© Tuija Lindström, Panther, 1983
Souvent comparée à Henri Cartier-Bresson, Tuija Lindström est une figure majeure de la vie artistique scandinave. L'évident attrait qu'elle porte à l'instantanéité de la photo lui permet littéralement de mettre le présent en boîte, en capturant ce que son prédécesseur français appelait « l'instant décisif ». Par une recherche constante à travers le noir et blanc, Lindström révolutionne les codes d'usage des formes canoniques : paysage, portrait, nature morte sont souvent abordés sur fond sombre, les contours des corps et des objets estompés rendant leur existence incertaine.
© Tuija Lindström, Anki, 1985
Cet onirisme se traduit également par l'incertitude du spectateur : quelle part prend dans l'oeuvre le dialogue entre la photographe et ses influences artistiques ? De nombreux dos de femmes sont montrés, non sans rappeler Le Violon d'Ingres de Man Ray. D'autres pièces au contraire se rapprochent de la peinture de Da Vinci et de ces ciels en sfumato. On pourrait même aller jusqu'à voir dans l'un de ses portraits, « Mirja », une allusion à l'autoportrait de Dürer. En l'occurence, la richesse de l'oeuvre de Linström rend toute tentative de description systématique caduque, et le jeu avec ses influences (est-il volontaire ou inconscient?) rend les photos de Tuija Lindström intemporelles, immémoriales et comme déjà familières à ceux qui les regardent.
© Tuija Lindström, Mirja, 1982
Toutefois, une part non négligeable de son œuvre est laissée à l'originalité, et l'on trouvera dans l'exposition ce qu'on pourrait appeler des « bizarreries » photographiques.

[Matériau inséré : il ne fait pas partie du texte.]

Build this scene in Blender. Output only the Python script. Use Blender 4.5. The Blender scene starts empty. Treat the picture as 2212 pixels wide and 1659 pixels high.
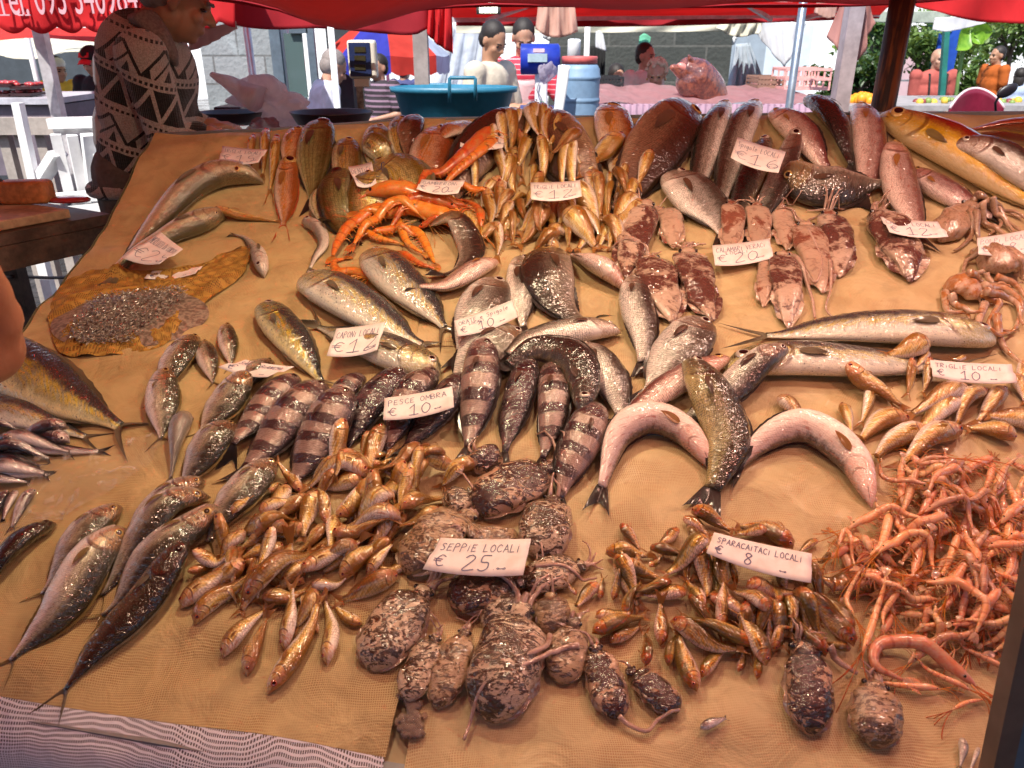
import bpy, math, random
import numpy as np
from mathutils import Vector, Matrix
R = math.radians
S = bpy.context.scene
C = bpy.context.scene.collection
random.seed(7); np.random.seed(7)

# ---------------------------------------------------------------- camera, world, sun, exposure
PITCH = R(23.9); F = 1671.0; CX, CY = 1106.0, 829.5
CAMZ = 1.65
cam_d = bpy.data.cameras.new('camera'); cam = bpy.data.objects.new('camera', cam_d); C.objects.link(cam)
cam.location = (0, 0, CAMZ); cam.rotation_euler = (math.pi/2 - PITCH, 0, 0)
cam_d.sensor_width = 36; cam_d.lens = 36*F/2212.0; cam_d.clip_start = 0.02; cam_d.clip_end = 500
cam_d.dof.use_dof = True; cam_d.dof.focus_distance = 1.6; cam_d.dof.aperture_fstop = 9.0
S.camera = cam
SUN_EL, SUN_AZ = R(56), R(-155)      # azimuth measured from +Y clockwise: behind the camera, to the left
wd = bpy.data.worlds.new('World'); S.world = wd; wd.use_nodes = True
nt = wd.node_tree; nt.nodes.clear()
sk = nt.nodes.new('ShaderNodeTexSky'); sk.sky_type = 'NISHITA'; sk.sun_disc = False
sk.sun_elevation = SUN_EL; sk.sun_rotation = SUN_AZ
bg = nt.nodes.new('ShaderNodeBackground'); bg.inputs[1].default_value = 0.15
wo = nt.nodes.new('ShaderNodeOutputWorld')
nt.links.new(sk.outputs[0], bg.inputs[0]); nt.links.new(bg.outputs[0], wo.inputs[0])
sd = bpy.data.lights.new('sun', 'SUN'); sd.energy = 5.0; sd.angle = R(0.5); sd.color = (1, .95, .87)
sun = bpy.data.objects.new('sun', sd); C.objects.link(sun)
sdir = Vector((math.sin(SUN_AZ)*math.cos(SUN_EL), math.cos(SUN_AZ)*math.cos(SUN_EL), math.sin(SUN_EL)))
sun.rotation_euler = sdir.to_track_quat('Z', 'Y').to_euler()
S.view_settings.view_transform = 'Standard'; S.view_settings.look = 'None'
S.view_settings.exposure = 0.68; S.view_settings.gamma = 1
LAMPS = [((-0.70, 1.70, 1.97), 5.2, (1, .82, .50)), ((-0.25, 1.40, 1.99), 4.0, (1, .78, .50)), ((0.25, 1.65, 1.98), 4.0, (1, .72, .49)), ((0.72, 1.38, 2.0), 2.9, (1, .65, .48)),
         ((1.30, 1.65, 1.97), 4.2, (1, .64, .50)), ((-0.45, 0.80, 2.05), 1.9, (1, .62, .42)), ((0.35, 0.72, 2.06), 1.6, (1, .54, .40)), ((1.05, .80, 2.05), 2.4, (1, .40, .31))]
LAMP_AT = ['the hake', 'the gamberoni', 'the squids', 'the long dolphinfish', 'the amberjack', 'the horse mackerels', 'the cuttlefish', 'the pale shrimps']

# ---------------------------------------------------------------- geometry of the view
def ray(px, py):
    x = (px-CX)/F; y = (CY-py)/F
    return Vector((x, math.cos(PITCH)+y*math.sin(PITCH), -math.sin(PITCH)+y*math.cos(PITCH)))
def at(px, py, Y):                       # the point seen at a pixel, at distance Y in front of the camera
    d = ray(px, py); s = Y/d.y
    return Vector((d.x*s, Y, CAMZ+d.z*s))
TH = math.atan(.289); T0 = .648          # the sloping slab: z = T0 + .289 y
NB = Vector((0, math.cos(TH), math.sin(TH))); NN = Vector((0, -math.sin(TH), math.cos(TH)))
def tp(px, py, n=0.0):                   # pixel -> slab coordinates (a, b) at height n over the slab
    d = ray(px, py); o = Vector((0, 0, CAMZ-T0))
    s = (n-o.dot(NN))/d.dot(NN); p = o+d*s
    return (p.x, p.dot(NB))
def tw(a, b, n=0.0): return Vector((a, 0, T0))+NB*b+NN*n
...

Ces dos de femmes déjà évoqués rappellent de belles poires blanches ; un panneau sens interdit réfléchit la lumière à la tombée du jour ; trois sœurs – elles ont entre cinq et dix ans – se tiennent comme des mannequins devant l'objectif, en manteau de fausse fourrure. Certaines photos sont parfois même difficiles à identifier : s'agit-il d'un corps ou d'un objet ? Quant au style des portraits, il étonne : des visages et des bustes se pavanent sur fond noir dans une attitude Old School très américaine.
© Tuija Lindström, backs, 1981
Du point de vue de la scénographie de l'exposition, un accrochage minimaliste a été privilégié : dans un format carré, les originaux des tirages sont juxtaposés selon une logique thématique. Un pan de mur semble dédié à l'enfance, un autre au corps, un autre encore aux animaux. Toutefois, la présence d'oeuvres dissonantes ou inclassables ici et là brise la monotonie de la scénographie, qui allie justesse de ton et discrétion. Divisée en deux salles relativement grandes, l'on respire dans l'exposition, et l'atmosphère diffuse des photos peut circuler à son aise entre les visiteurs.
Mais c'est sans doute dans son contenu que l'exposition se distingue. L'omniprésence du corps de la femme, à travers les fluctuations de ses courbes, interroge : constat d'un fait ou démarche militante ? Une jupe trop serrée sur un excédent de chair, une vue macroscopique sur la peau d'orange d'une cuisse, un ventre de femme enceinte : autant d'images qui illustrent la beauté marginale de la femme. À ce corps féminin déformé (ou plutôt reformé) répond le regard masculin, souvent agressif chez Lindström. Deux jeunes hommes au style punk défient l'objectif ; des marins au regard libidineux sourient niaisement à la photographe ; deux petits garçons, l'un qui pleure et l'autre qui nous regarde avec effronterie.
© Tuija Lindström, the skirt, 1983
Mais la finesse du regard de la photographe s'exprime sans doute mieux encore à travers ses clichés sur l'enfance. Le travail effectué sur l'expression du visage et les émotions permet de montrer dans ces visages poupins le dégoût, la peur, l'ennui ou encore la mélancolie. La subtilité de la prise est telle que l'on peut voir dans ces enfants des adultes en devenir : la conscience de leur innocence temporaire et des difficultés à venir semble transparaître dans leur regard sérieux.
© Tuija Lindström, Jennifer, 1987
Un rêve s'il en fut jamais porte donc bien son titre : Tuija Lindström prend le visiteur par la main, et le promène dans un endroit étrange aux contours flous, où le rêve et la réalité se mélangent avec plaisir. Avec une insistance particulière sur la fragilité des êtres et des choses, la photographe réussit la gageure de capturer sur la pellicule toute l'éternité d'un instant.